Chapter 3
Is It All Just Institutions?
Can institutions explain why some parts of the world became rich and others did not? Did the political, legal, economic, and religious landscape of historical societies shape economic incentives in such a way that prosperity ensued in some places but not others?
Many of a society's political, legal, religious, and economic features are enmeshed in its institutions. In this chapter, we examine the literature on institutions. We begin by explaining what institutions are and why they impact economic development. We then show why different institutions in different parts of the world have placed societies on different economic trajectories.
For Douglass North, institutions are the rules of the game. North’s thinking about institutions evolved over the course of his career. Initially, North and Thomas (1973) supposed that institutions had a tendency to evolve towards efficiency. Over time, inefficient institutions would be weeded out and more efficient institutions would be promoted in the same manner as market competition weeds out less efficient firms in favor of their more efficient competitors.
Later, North (1981) came to the view that there is no process analogous to the competitive market process to "select" the most efficient institutions. The incentives in the political sphere differ from those in the marketplace. Hence, inefficient institutions can persist for decades or even centuries. Such inefficient institutions can be a source of lasting poverty. They may even be a leading cause of why some countries are rich and others are poor. Building on North’s insights, Greif (2006) developed an alternative definition of institutions. His framework incorporates the critical role cultural beliefs play in enforcing, and indeed constituting, institutions. Using these definitions, this chapter lays out how economists, political scientists, and historical sociologists have understood the role that institutions have played in shaping economic development in various societies.
For instance, one key component of institutions is the degree to which they permit economic freedom. The more economic freedom a society has, the more individuals are free to allocate their resources as they see fit. Economic freedom is closely associated with the rule of law. The figure at the top of this page shows the correlation between the rule of law and per capita GDP. While such correlations should not be taken as causal on face value, there is a large body of research suggesting that this is indeed a causal relationship.
Secure property rights are central to economic freedom. Secure property rights ensure that individuals earn a return on their investments. Property rights are also related to the rule of law. Where people have confidence that the government will enforce contracts and property rights, more economic transactions are likely to occur. However, the rule of law varies immensely across the world, as shown in the figure below. Is this one reason why some countries are wealthy and others are not?
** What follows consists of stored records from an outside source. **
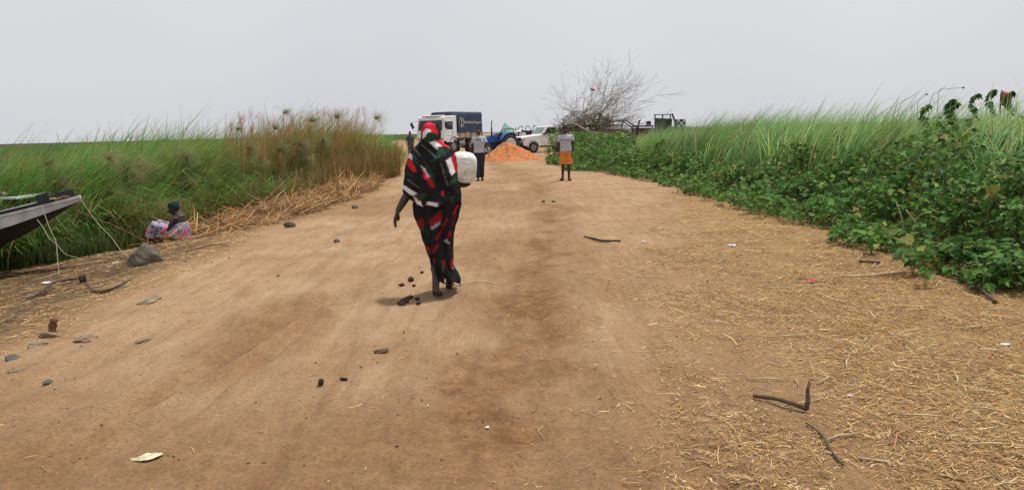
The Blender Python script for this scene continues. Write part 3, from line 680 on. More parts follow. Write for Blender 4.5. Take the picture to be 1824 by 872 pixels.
def text_mesh(name, body, size, mat_, parent, loc, rot):
    cu_ = bpy.data.curves.new(name, 'FONT'); cu_.body = body; cu_.size = size; cu_.extrude = .004; cu_.align_x = 'LEFT'
    t_ = bpy.data.objects.new('tmp', cu_); COL.objects.link(t_)
    dg = bpy.context.evaluated_depsgraph_get(); dg.update()
    me = bpy.data.meshes.new_from_object(t_.evaluated_get(dg)); bpy.data.objects.remove(t_)
    o = link(name, me, parent, mat_); o.location = loc; o.rotation_euler = rot
    return o

# cargo truck
TX, TY = -5.3, 60.0
truck = empty('cargo_truck', (TX, TY, hz(TX, TY)), R(242), 'white cab truck with navy tarpaulin cargo cover parked at the end of the road', 'truck')
m = MB(); m.prism([(1.36, .98), (1.40, 1.30), (1.38, 1.75), (1.20, 2.72), (1.10, 2.86), (-.42, 2.90), (-.50, 2.80), (-.52, 1.20), (-.50, .98)], -1.2, 1.2)
m.build('cab', M['white_paint'], truck, bevel=.07, seg=3)
m = MB(); m.add([(1.385, -1.08, 1.80), (1.385, 1.08, 1.80), (1.245, 1.02, 2.55), (1.245, -1.02, 2.55)], [(0, 1, 2, 3)]); ws = m.build('windscreen', M['glass'], truck)
m = MB(); m.box((1.325, 0, 2.17), (.02, .05, .80), Euler((0, -.19, 0))); m.build('windscreen_post', M['white_paint'], ws)
m = MB(); m.box((1.325, .3, 1.98), (.02, .5, .015), Euler((0.5, -.19, 0))); m.build('wiper', M['black'], ws)
for sy in (1,):
    d_ = MB(); d_.box((.52, 1.21, 1.72), (1.0, .03, 1.62)); dr = d_.build('door', M['white_paint'], truck, bevel=.02)
    g = MB(); g.prism([(.98, 1.86), (.86, 2.46), (.10, 2.46), (.10, 1.86)], 1.222, 1.232); g.build('window', M['glass'], dr)
    g = MB(); g.box((.14, 1.24, 1.66), (.16, .03, .05)); g.build('handle', M['black'], dr)
    g = MB(); g.box((.52, 1.228, 1.42), (.9, .01, .012)); g.build('door_crease', M['greymetal'], dr)
dm = empty('door', (1.16, -1.22, 0), R(-72)); dm.parent = truck; tag(dm, 'open passenger door')
m = MB(); m.box((-.46, 0, 1.35), (.92, .05, .75)); m.box((-.90, 0, 2.1), (.05, .05, .78)); m.box((-.02, 0, 2.1), (.05, .05, .78)); m.box((-.46, 0, 2.47), (.9, .05, .05)); m.build('door_panel', M['white_paint'], dm, bevel=.01)
m = MB(); m.box((-.46, 0, 2.1), (.82, .012, .70)); m.build('window', M['glass_pale'], dm)
for sy, zt in ((-1, 0), (1, 0)):
    mm = MB(); mm.tube([(1.2, 1.2 * sy, 2.5), (1.5, 1.5 * sy, 2.48), (1.5, 1.5 * sy, 1.9), (1.25, 1.24 * sy, 1.75)], .014, 6); mi = mm.build('mirror_arm', M['black'], truck)
    g = MB(); g.box((1.5, 1.52 * sy, 2.18), (.06, .22, .46), Euler((.5 if sy < 0 else .1, 0, 0))); g.build('mirror', M['black'], mi, bevel=.02)
m = MB(); m.box((1.42, 0, .80), (.16, 2.36, .34)); bm_ = m.build('bumper', M['white_dusty'], truck, bevel=.03)
for sy in (-1, 1):
    g = MB(); g.wheel((0, 0, 0), .12, .06, 16); hl = g.build('headlight', M['clear_lamp'], truck, True); hl.location = (1.50, .92 * sy, .84); hl.rotation_euler = (0, 0, R(90))
    g = MB(); g.box((1.41, 1.0 * sy, 1.16), (.06, .26, .12)); g.build('indicator', M['lamp'], truck, bevel=.01)
m = MB()
for z_ in (1.18, 1.27, 1.36, 1.45): m.box((1.40, 0, z_), (.04, 1.3, .045))
m.build('grille', M['dark'], truck)
m = MB(); m.rings([(.95, 0, 2.86, .3, 1.08), (.8, 0, 2.93, .15, 1.0)], 16); m.build('roof_visor', M['white_paint'], truck, True)
m = MB()
for sy in (-1, 1): m.box((-1.6, .42 * sy, .88), (5.6, .09, .24))
for x_ in (.6, -.6, -1.9, -3.2, -4.2): m.box((x_, 0, .88), (.1, .8, .16))
m.build('chassis', M['dark'], truck)
for x_ in (0, -2.65, -3.75):
    m = MB(); m.box((x_, 0, .57), (.2, 1.9, .18)); m.build('axle', M['dark'], truck)
for sy in (-1, 1):
    m = MB(); pts = []
    for a in range(0, 181, 20): pts.append((.72 * math.cos(R(a)), .62 + .70 * math.sin(R(a))))
    m.prism(pts + [(p[0] * .93, .62 + (p[1] - .62) * .93) for p in pts[::-1]], min(.92 * sy, 1.24 * sy), max(.92 * sy, 1.24 * sy))
    m.build('mudguard', M['dark'], truck)
for x_ in (0, -2.65, -3.75):
    for sy in (-1, 1): wheel(truck, (x_, 1.02 * sy, .58), .58, .36, 'greymetal', side=sy, rimr=.5)
m = MB(); m.tube([(-1.6, 1.0, .78), (-.8, 1.0, .78)], .27, 16); m.build('fuel_tank', M['greymetal'], truck, False)
for c_, d_ in (((-1.55, -.95, .8), (.7, .45, .5)), ((-1.95, .9, .66), (.35, .3, .5))):
    m = MB(); m.box(c_, d_); m.build('tool_box', M['dark'], truck, bevel=.02)
m = MB(); m.box((-2.5, 0, 1.12), (3.5, 2.44, .12)); m.build('bed_floor', M['dark'], truck)
for i in range(4):
    for z_ in (1.30, 1.52):
        for sy in (-1, 1):
            q = MB(); q.box((-.78 - .435 - i * .87, 1.22 * sy, z_), (.855, .045, .205)); q.build('side_board', M['bed'], truck, bevel=.008)
for i in range(5):
    for sy in (-1, 1):
        q = MB(); q.box((-.78 - i * .87, 1.25 * sy, 1.40), (.06, .05, .5)); q.build('bed_stake', M['rust'], truck)
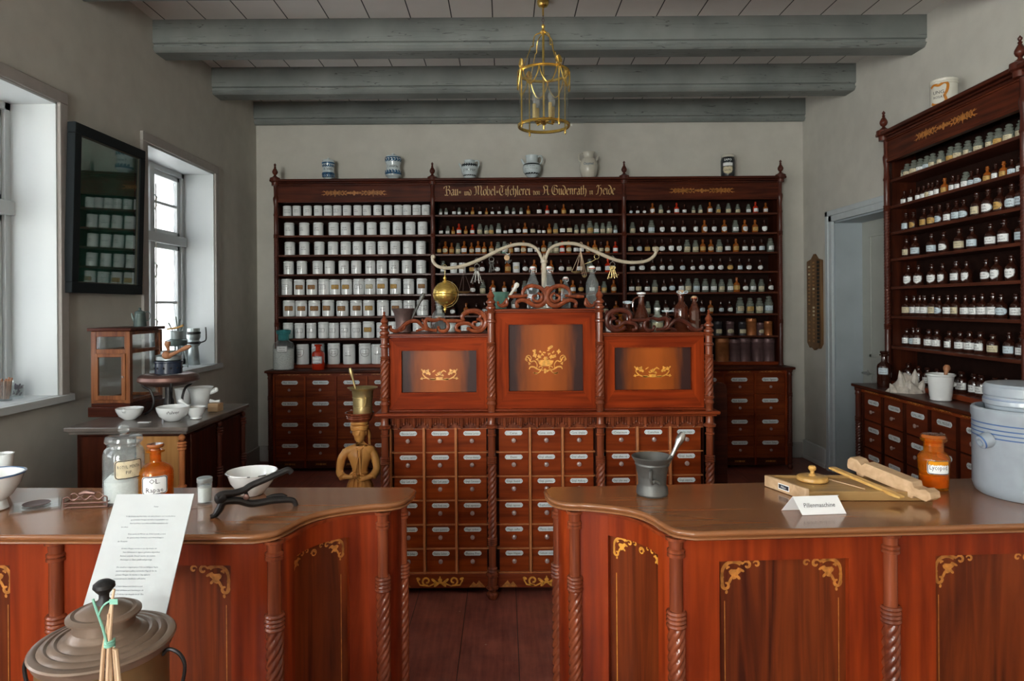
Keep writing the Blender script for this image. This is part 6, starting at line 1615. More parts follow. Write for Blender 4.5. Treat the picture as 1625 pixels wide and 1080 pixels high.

Legal systems also vary tremendously across societies. Many small-scale societies rely on informal and decentralized legal systems based around ostracism and feuding. These legal systems differ considerably from those of large-scale agrarian states, let alone highly commercialized, market-oriented societies.
Many scholars have argued that the rule of law played a critical role in the rise of Western Europe. It provided a check on the power of government, guaranteed each individual their own private sphere of non-interference, and offered a platform of institutional stability conducive to long-run economic growth. The question is: where does the rule of law come from? This is an important question if we want to understand how some parts of the world became rich.
To give one example, an influential literature has emerged in the last few decades that attempts to understand the consequences of the legal origins of a society's legal system. La Porta, de Silanes, Shleifer, and Vishny (1998) argued that the English common law tradition is associated with better protection of property rights, less onerous regulations, and a more favorable environment for markets than systems based on Roman Law (such as the French or German legal systems). In particular, La Porta et al. argued that protection for investors was systematically stronger in common law countries.
While there has been some push back against this thesis, it is clear that the type of law that countries have is one of the important relics of the colonial era. Countries that were colonized by Europeans – which, as we will see in Chapter 6, was much of the world – tended to get their legal institutions (see the figure below).
There are many other types of institutions which affected historical economic growth. Perhaps most importantly, political institutions shape how we act. The state generally has something close to a monopoly on violence. It can therefore use force – or the threat of it – to incentivize people to act in certain ways.
Political institutions vary widely. This variation is one of the leading causes – and consequences – of differences in economic development. Social scientists have come up with numerous ways to measure these institutions, allowing us to compare them over space and time. One of the most widely used metrics, the polity score index (Marshall and Elzinga-Marshall, 2017), measures countries on a range from absolute autocracy to absolute democracy (see the figure below). These data track well with economic development.
After discussing the various reasons why institutions matter, this chapter proceeds to discuss specific historical periods in which institutional developments played a key role in a society's long-run economic trajectory. These include economic and financial institutions that emerged during Europe's "Commercial Revolution" (c. 1000-1300), medieval European guilds, the rise of parliaments and limited governance, the growth of European fiscal capacity (the ability to collect taxation) in the medieval and early modern periods, and the role that war played in developing states.
Equally important is understanding why institutional developments differed in other parts of the world, as well as within Europe. As we will see in later chapters, institutional developments cannot be understood in a silo. They are contingent on societal features such as culture, geography, and colonial legacy. Considered together, these features played a central role in how the world became rich.